Task details — Nothing but the lines from the top of the data to the line holding "lay(carton('drink_carton', m_b2, .058, .19, cap=capw), 'bright" should be printed, word for word and both ends included; leave the pictures out.

*** Supplied material ***

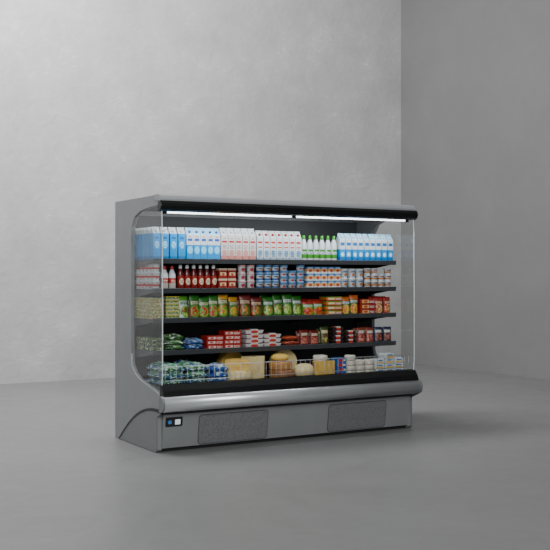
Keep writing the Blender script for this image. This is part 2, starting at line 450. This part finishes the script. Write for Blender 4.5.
S1 = 'top shelf'; t = T[0]; y0 = .245
p = carton('drink_carton', m_blue, .064, cap=capw)
lay(p, 'cyan drink carton against left glass', 'carton', S1, [.085], y0, t, 'cyan drink cartons on the top shelf', depth=5, dy=.084, jr=.01)
lay(dup(p), 'cyan drink carton with white top', 'carton', S1, span(.12,.345,3), y0, t, 'cyan drink cartons on the top shelf', jr=.05)
lay(carton('drink_carton', m_bw, .06, cap=capb), 'white drink carton with light blue base', 'carton', S1, span(.35,.66,5), y0, t, 'blue based cartons on the top shelf', jr=.05)
lay(carton('drink_carton', m_pk, .062, .21, cap=capw), 'white drink carton with pink base', 'carton', S1, span(.665,1.0,5), y0, t, 'pink based cartons on the top shelf', jr=.05)
lay(carton('drink_carton', m_rd, .058, .195, cap=capr), 'white drink carton with red band', 'carton', S1, span(1.01,1.46,7), y0, t, 'red banded cartons on the top shelf', jr=.05)
lay(bottle('milk_bottle', m_gr, capg, .029, .225), 'white milk bottle with green print', 'bottle', S1, span(1.47,1.85,6), y0, t, 'green printed bottles on the top shelf', jr=.2)
lay(carton('drink_carton', m_b2, .058, .19, cap=capw), 'bright blue and white drink carton', 'carton', S1, span(1.86,2.46,9), y0, t, 'blue and white cartons at the right of the top shelf', jr=.05)

# ---- second shelf: sauces, yogurt
S2 = 'second shelf'; t = T[1]
m_c1 = pack_mat('cup_red_white', [(0,W),(.35,'b82a22'),(.6,W)], [('n','b82a22',.6,5,.1,.9)])
lay(cup('yogurt_cup', m_c1, .037, .068, capw), 'red and white cup by left glass', 'cup', S2, [.09], .25, t, 'red and white cups beside the left glass', levels=3, lh=.069, depth=5, dy=.08)
m_j = pack_mat('bottle_white_red', [(0,'b0aaa2'),(.3,'a42418'),(.55,W)], [('t','e0d8c8',.2,.8,.34,.5,2)])
lay(bottle('sauce_bottle', m_j, capr, .03, .19), 'pale sauce bottle with red cap', 'bottle', S2, span(.135,.27,2), .25, t, 'pale bottles on the second shelf')
m_k = pack_mat('bottle_dark_red', [(0,'701410'),(.2,'801a14'),(.62,'501010')], [('e','c8bca4',.5,.36,.34,.16),('t','8a0e0a',.3,.7,.28,.44,3)], .2)
lay(bottle('sauce_bottle', m_k, capw, .029, .2), 'dark red sauce bottle with white cap', 'bottle', S2, span(.28,.645,6), .25, t, 'dark red bottles on the second shelf')
m_l = pack_mat('box_red', [(0,'7e1a14'),(.8,'b0a088')], [('r','c4b894',.15,.85,.3,.6),('e','a04410',.5,.42,.2,.12)])
lay(box_pack('food_box', m_l, .076, .06, .085), 'small red food box with cream label', 'box', S2, span(.65,.82,2), .25, t, 'red boxes on the second shelf', levels=2, lh=.086, jr=.06)
m_m = pack_mat('cup_pink', [(0,W),(.8,'c89892')], [('e','a83848',.5,.42,.26,.24),('r','c89892',0,1,.1,.2)])
lay(cup('yogurt_cup', m_m), 'white and pink yogurt cup', 'cup', S2, span(.84,1.01,2), .25, t, 'pink yogurt cups on the second shelf', levels=3, lh=.067)
m_n = pack_mat('cup_blue', [(0,'205490'),(.3,W),(.75,'3074ac')], [('e','c07830',.62,.45,.16,.2),('r','1c4478',.2,.55,.45,.62)])
lay(cup('yogurt_cup', m_n), 'blue and white yogurt cup', 'cup', S2, span(1.02,1.25,3), .25, t, 'blue yogurt cups on the second shelf', levels=3, lh=.067)
m_n2 = pack_mat('tub_light_blue', [(0,W),(.65,'5c90b8')], [('e','a84038',.35,.36,.16,.2),('e','2c6098',.68,.36,.16,.2)])
lay(cup('dessert_tub', m_n2, .041, .05, capb), 'light blue dessert tub with blue lid', 'tub', S2, span(1.255,1.51,3), .25, t, 'light blue dessert tubs on the second shelf', levels=[4,3,4], lh=.051)
m_o = pack_mat('cup_blue_orange', [(0,W),(.3,'c09460'),(.7,'306498')], [('e','a84020',.5,.42,.25,.22),('r',W,.15,.85,.76,.86)])
lay(box_pack('dessert_pack', m_o, .067, .07, .062), 'orange and blue dessert pack', 'box', S2, span(1.52,1.88,5), .25, t, 'orange and blue dessert packs on the second shelf', levels=3, lh=.063, jr=.08)
m_p = pack_mat('cup_cream', [(0,W),(.14,'98b4c8'),(.24,W)], [('e','bc7030',.5,.38,.2,.16),('r','3c70a4',.2,.8,.62,.76)])
lay(cup('yogurt_cup', m_p, .04, .085), 'cream yogurt cup with orange print', 'cup', S2, span(1.89,2.14,3), .25, t, 'cream yogurt cups on the second shelf', levels=2, lh=.086)
m_p2 = pack_mat('cup_orange', [(0,W),(.3,'b87430'),(.55,W)], [('r','8c2c1c',.2,.8,.66,.82)])
lay(cup('yogurt_cup', m_p2, .036, .058, capw), 'white yogurt cup with orange stripe', 'cup', S2, span(2.15,2.46,4), .25, t, 'orange striped cups on the second shelf', levels=[3,3,2,3], lh=.059)

# ---- third shelf: bags, pouches, ready meals
S3 = 'third shelf'; t = T[2]
m_q = pack_mat('flat_pack_yellow', [(0,'8c8018'),(.5,'4c7c14')], [('n','c0bea8',.56,5,0,1),('n','b03a20',.62,6,0,1)])
lay(box_pack('pasta_pack', m_q, .1, .078, .028, .004), 'yellow green flat pack', 'pack', S3, [.095], .245, t, 'flat packs stacked against the left glass', levels=6, lh=.0285, depth=5, dy=.081)
m_q2 = pack_mat('flat_pack_green', [(0,'b0b090'),(.3,'2c6414'),(.8,'a89824')], [('n','b8b49c',.56,7,.3,.8)])
lay(box_pack('pasta_pack', m_q2, .115, .1, .03, .004), 'green flat pack with yellow edge', 'pack', S3, [.225], .26, t, 'green flat packs beside the yellow green ones', levels=6, lh=.0305, jr=.05)
G1, G2, R1, Y1 = '1a5c10', '488a24', '941c10', 'b88418'
def pm(name, base, top, lab, food, food2):
    return pack_mat(name, [(0,base),(.78,top)], [('e',food2,.5,.3,.42,.27),('e',food,.42,.3,.34,.22,6),('n',R1,.6,8,.06,.55),('r',lab,.12,.88,.6,.74),('t',base,.2,.8,.61,.73,2)])
S3list = [
 ('white and green salad bag', [.34], .1,.18, pm('bag_a',W,G2,G1,G1,'7cac48')),
 ('green salad bag with tomato picture', span(.39,.65,3), .1,.19, pm('bag_b',G1,G1,'b4b894',R1,'609c34')),
 ('yellow and green vegetable bag', span(.65,.85,2), .1,.185, pm('bag_c',G1,Y1,'bcb898',Y1,G2)),
 ('dark red bag with orange picture', [.91,1.02], .11,.18, pm('bag_d','5c140c','5c140c','b4a07c','b4681c',G1)),
 ('leafy green salad bag', span(1.09,1.48,4), .1,.185, pm('bag_e',G1,G1,W,'94b45c',G2)),
 ('short red and green vegetable bag', span(1.49,1.7,2), .11,.14, pm('bag_f',G2,R1,W,R1,'b46c18')),
 ('orange food pouch with green base', span(1.9,2.08,2), .088,.17, pm('bag_g',G1,'b05410',W,'b46c18','c0a848')),
 ('red food pouch with cream window', span(2.26,2.46,2), .097,.165, pm('bag_h','8c1c12','8c1c12','c8b890','a45420','c0ac78')),
]
for i, (d, xs, w, h, mm) in enumerate(S3list):
    lay(pouch('food_bag' if 'bag' in d else 'food_pouch', mm, w, h, .05, i), d, 'bag' if 'bag' in d else 'pouch', S3, xs, .245, t, d.replace(' bag',' bags').replace(' pouch',' pouches')+' on the third shelf', depth=2, dy=.07, jr=.3, lean=.12, sv=.12)
m_rm = pack_mat('ready_meal_orange', [(0,'8c3010'),(.3,'b06420'),(.8,'4c7420')], [('r','c4b890',.1,.5,.3,.75),('t',W,.56,.92,.3,.75,2)])
lay(box_pack('ready_meal', m_rm, .165, .13, .04, .004), 'orange boxed ready meal', 'box', S3, [1.8], .265, t, 'orange ready meals stacked on the third shelf', levels=4, lh=.041, jr=.05)
m_rm2 = pack_mat('ready_meal_red', [(0,'84180f')], [('r','c0a870',.1,.55,.2,.8),('e','a04818',.32,.5,.16,.25),('t',W,.6,.92,.25,.75,2)])
lay(box_pack('ready_meal', m_rm2, .16, .13, .045, .004), 'red boxed ready meal', 'box', S3, [2.17], .265, t, 'red ready meals stacked on the third shelf', levels=3, lh=.046, jr=.05)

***

Written solution —
Keep writing the Blender script for this image. This is part 2, starting at line 450. This part finishes the script. Write for Blender 4.5.
S1 = 'top shelf'; t = T[0]; y0 = .245
p = carton('drink_carton', m_blue, .064, cap=capw)
lay(p, 'cyan drink carton against left glass', 'carton', S1, [.085], y0, t, 'cyan drink cartons on the top shelf', depth=5, dy=.084, jr=.01)
lay(dup(p), 'cyan drink carton with white top', 'carton', S1, span(.12,.345,3), y0, t, 'cyan drink cartons on the top shelf', jr=.05)
lay(carton('drink_carton', m_bw, .06, cap=capb), 'white drink carton with light blue base', 'carton', S1, span(.35,.66,5), y0, t, 'blue based cartons on the top shelf', jr=.05)
lay(carton('drink_carton', m_pk, .062, .21, cap=capw), 'white drink carton with pink base', 'carton', S1, span(.665,1.0,5), y0, t, 'pink based cartons on the top shelf', jr=.05)
lay(carton('drink_carton', m_rd, .058, .195, cap=capr), 'white drink carton with red band', 'carton', S1, span(1.01,1.46,7), y0, t, 'red banded cartons on the top shelf', jr=.05)
lay(bottle('milk_bottle', m_gr, capg, .029, .225), 'white milk bottle with green print', 'bottle', S1, span(1.47,1.85,6), y0, t, 'green printed bottles on the top shelf', jr=.2)
lay(carton('drink_carton', m_b2, .058, .19, cap=capw), 'bright blue and white drink carton', 'carton', S1, span(1.86,2.46,9), y0, t, 'blue and white cartons at the right of the top shelf', jr=.05)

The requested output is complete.